Who uses the word "nigger"? Based on who is speaking, what might have been the effect on a nineteenth-century reader? What do you think Twain is saying in how he uses the word?

Huck begins and ends the novel by revealing his discomfort with being "sivilized." Why do you think he feels this way? What do you think Twain's message is?

Does Huck Finn contain a realistic portrayal of slave life? Why or why not?

In what ways did slaves resist?

How did Jim maintain his pride, dignity, and integrity, despite being enslaved? How did he resist slavery?

What did freedom mean to Jim?

What did freedom mean to Huck?

How does reading Douglass's autobiography affect your understanding of and feelings about Huck Finn?

Douglass writes, "You have seen how a man was made a slave; now you shall see how a slave was made a man." What does he mean? How can you apply this quote to the story of Jim in Huck Finn?

Look again at the class definition of a hero. Does Frederick Douglass fit the description? How does he compare to Jim and Huck?

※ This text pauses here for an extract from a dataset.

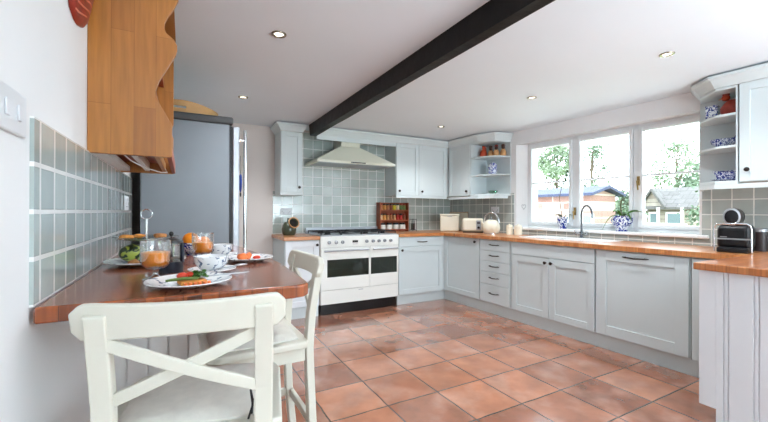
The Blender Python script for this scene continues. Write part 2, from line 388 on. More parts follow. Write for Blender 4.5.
# downlights
spots = [(.486, 2.194, 'recessed downlight nearest the oak wall cupboard, large in the ceiling left of the beam'),
         (.469, 3.561, 'recessed downlight in the ceiling beyond the grey fridge'),
         (2.749, 3.619, 'recessed downlight in the ceiling before the corner wall cupboards, farthest right of the beam'),
         (2.772, 2.302, 'recessed downlight over the floor before the sink, middle one right of the beam'),
         (2.783, 1.242, 'recessed downlight nearest the right-hand wall cupboard, closest right of the beam')]
ml = mat('added_bulb_glow', (255, 246, 230), .4, emit=((255, 244, 225), 1.2))  # glow added to bulbs that are switched off
dl = None
for x, y, lb in spots:
    if dl is None:
        dl = thing('downlight', lb, 'ceiling light', (x, y, H), 0, 'recessed ceiling downlights')
        MB().lathe([(.028, -.001), (.030, -.006), (.040, -.007), (.043, -.003), (.043, 0), (.028, 0)], seg=28).build('trim_ring', mat('nickel_ring', (150, 140, 125), .25, metal=.9), dl, smooth=True)
        MB().lathe([(0, -.003), (.018, -.003), (.0275, -.001)], seg=24).build('bulb', ml, dl, smooth=True)
    else: dup(dl, (x, y, H), 0, lb)

# ------------------------------------------------------------------ cabinets
FR = -.04   # front of doors in the run frame / plinth at 0
def shaker(mb, x0, x1, z0, z1, y=FR, th=.02, rail=.065, g=.002):
    x0 += g; x1 -= g; z0 += g; z1 -= g
    mb.box(x0, x0 + rail, y, y + th, z0, z1).box(x1 - rail, x1, y, y + th, z0, z1)
    mb.box(x0 + rail, x1 - rail, y, y + th, z0, z0 + rail).box(x0 + rail, x1 - rail, y, y + th, z1 - rail, z1)
    mb.box(x0 + rail, x1 - rail, y + .009, y + th, z0 + rail, z1 - rail); return mb
def slab(mb, x0, x1, z0, z1, y=FR, th=.02, g=.002): return mb.box(x0 + g, x1 - g, y, y + th, z0 + g, z1 - g)
def knob(x, z, par, y=FR):
    MB().lathe([(0, 0), (.007, 0), (.006, .01), (.009, .014), (.0155, .02), (.016, .026), (.010, .031), (0, .032)], seg=20,
               M=Matrix.Translation((x, y, z)) @ Matrix.Rotation(PI / 2, 4, 'X')).build('knob', M['dark'], par, smooth=True)
def pull(x, z, par, y=FR, w=.11):
    b = MB().tube([(x - w / 2, y, z), (x - w / 2 + .006, y - .022, z), (x, y - .027, z - .003), (x + w / 2 - .006, y - .022, z), (x + w / 2, y, z)], [.005, .005, .0065, .005, .005], 10)
    b.tube([(x - w / 2 - .018, y - .003, z), (x - w / 2 + .012, y - .003, z)], [.003, .006], 8).tube([(x + w / 2 - .012, y - .003, z), (x + w / 2 + .018, y - .003, z)], [.006, .003], 8)
    b.build('handle', M['dark'], par, smooth=True)
WT0, WT1 = .87, .91
def carcass(root, x0, x1, D=.58, open_=False):
    MB().box(x0, x1, -.019, D, .12, WT0).build('carcass', M['paint'], root)

# back run, left base cabinet
r = thing('base_cabinet', 'narrow pale grey base cabinet left of the range cooker', 'cabinet', (.96, Y0, 0))
carcass(r, 0, .393)
d = shaker(MB(), .004, .389, .13, .862).build('door', M['panel'], r, bevel=.002); knob(.355, .815, d)
# back run, right base cabinet
r = thing('base_cabinet', 'pale grey base cabinet with one drawer, between range cooker and corner', 'cabinet', (2.388, Y0, 0))
carcass(r, 0, .715)
d = slab(MB(), .004, .70, .745, .862).build('drawer', M['paint'], r, bevel=.002); pull(.36, .80, d, w=.13)
d = shaker(MB(), .004, .70, .13, .741).build('door', M['paint'], r, bevel=.002); knob(.045, .70, d)
MB().box(.704, .715, FR + .004, -.019, .13, .862).build('filler', M['paint'], r)
# window run
def wrun(name, label, cat, s): return thing(name, label, cat, W(s, 0), WR)
r = wrun('base_cabinet', 'pale grey corner base cabinet with a single tall door, left of the drawer stack', 'cabinet', .0)
MB().box(.0, .688, -.019, .58, .12, WT0).build('carcass', M['paint'], r)
d = shaker(MB(), .03, .684, .13, .862).build('door', M['paint'], r, bevel=.002); knob(.625, .825, d)
MB().box(-.02, .028, FR + .006, -.02, .13, .862).build('filler', M['paint'], r)
r = wrun('drawer_cabinet', 'pale grey base cabinet of five stacked drawers left of the sink doors', 'cabinet', .692)
carcass(r, 0, .462)
zs = [.862, .738, .614, .490, .345, .13]
for i in range(5):
    d = slab(MB(), .004, .448, zs[i + 1], zs[i]).build('drawer', M['paint'], r, bevel=.003); pull(.225, (zs[i] + zs[i + 1]) / 2 + .01, d, w=.12)
r = wrun('sink_cabinet', 'wide pale grey base cabinet with two doors below the sink', 'cabinet', 1.158)
MB().box(0, .918, -.019, .08, .12, WT0).box(0, .02, .08, .58, .12, WT0).box(.898, .918, .08, .58, .12, WT0).box(.02, .898, .56, .58, .12, WT0).box(.02, .898, .08, .56, .12, .14).build('carcass', M['paint'], r)
slab(MB(), .012, .914, .735, .862).build('fascia_panel', M['paint'], r, bevel=.002)
d = shaker(MB(), .012, .462, .13, .731).build('door', M['paint'], r, bevel=.002); knob(.43, .685, d)
d = shaker(MB(), .464, .914, .13, .731).build('door', M['paint'], r, bevel=.002); knob(.496, .685, d)
r = wrun('dishwasher', 'built-in dishwasher behind a full-height pale grey panel door', 'dishwasher', 2.08)
carcass(r, 0, .68)
d = shaker(MB(), .004, .676, .13, .862, rail=.085).build('door', M['paint'], r, bevel=.002); pull(.32, .82, d, w=.16)
MB().box(.4, .43, FR - .001, FR, .858, .861).build('status_light', M['black'], r)
r = wrun('base_cabinet', 'narrow pale grey filler cabinet between dishwasher and peninsula', 'cabinet', 2.766)
carcass(r, 0, .26)
slab(MB(), .004, .256, .13, .862).build('filler_panel', M['paint'], r, bevel=.002)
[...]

Choose one or more of these culminating activities to wrap up the unit.
Some people feel that race relations in America today are still influenced by the legacy of slavery. What is that legacy? How does it relate to reading Huck Finn? Throughout the unit, have students individually or in small groups collect newspaper and magazine articles, music lyrics, poems, excerpts from books, artwork, and so forth, that they believe in some way expresses how America is still affected by slavery today. At the end of the unit students can either do a short oral or multimedia presentation on their findings, or they can create a "book" in which these findings are collected and annotated.

Is or isn't Huck Finn racist? Does reading Huck Finn help or harm race relations? Have students stage a mock trial with the book or Mark Twain as the defendant. (You may want to visit this site which contains a detailed lesson plan on staging a trial, developed by teacher Diane Walker.) Have students present the evidence they have been gathering. Students could also explore this question in a talk show format featuring Huck, Jim, Twain, and anyone else -- real or imagined, living or dead -- they believe might add to the conversation. Before doing this activity, it may be helpful to have students first revisit the class definition of racism.

Writer David Bradley notes that many have criticized the ending of Huck Finn but "none of them has been able to suggest -- much less write -- a better ending. . . . They failed for the same reason that Twain wrote the ending as he did: America has never been able to write a better ending. America has never been able to write any ending at all." What do you think he means? Ask students to imagine they were Mark Twain's editor and to write Twain a letter explaining why and how he should change the ending. (To extend this activity, have students actually rewrite the ending, and compare their versions to the original.)

Gerry Brenner, in his essay More Than a Reader's Response: A Letter to 'De Ole True Huck' (in A Case Study in Critical Controversy: Adventures of Huckleberry Finn, edited by Gerald Graff and James Phelan, Boston: Bedford Books, 1995) pretends Jim has read Huck Finn and written a response in which he sets the record straight. Ask students to do the same, or pretend to be Jim writing a short review of the book. How would Jim's version differ from Huck's? Have students compare and contrast their ideas with Brenner's article.

Have students write a scene or a "treatment" for a new movie or novel, set in contemporary times, in which Huck and Jim meet and become friends. Who would they be today? What would their issues be? Where would their journey take place?

Ask students to write Huck's diary entry if he were to visit their high school in the present day. What would he think of what he sees?

Have students review the case of Kathy Monteiro and her complaint to the Tempe, Arizona, school board, as shown in the Born to Trouble: Adventures of Huckleberry Finn film. Do they agree or disagree with her? Let groups or individual students prepare a presentation to a Board of Education in which they argue either for or against teaching the novel in the school curriculum. Remind students to anticipate the objections that might come from different members of the community, including parents, teachers, religious leaders, students, and administrators.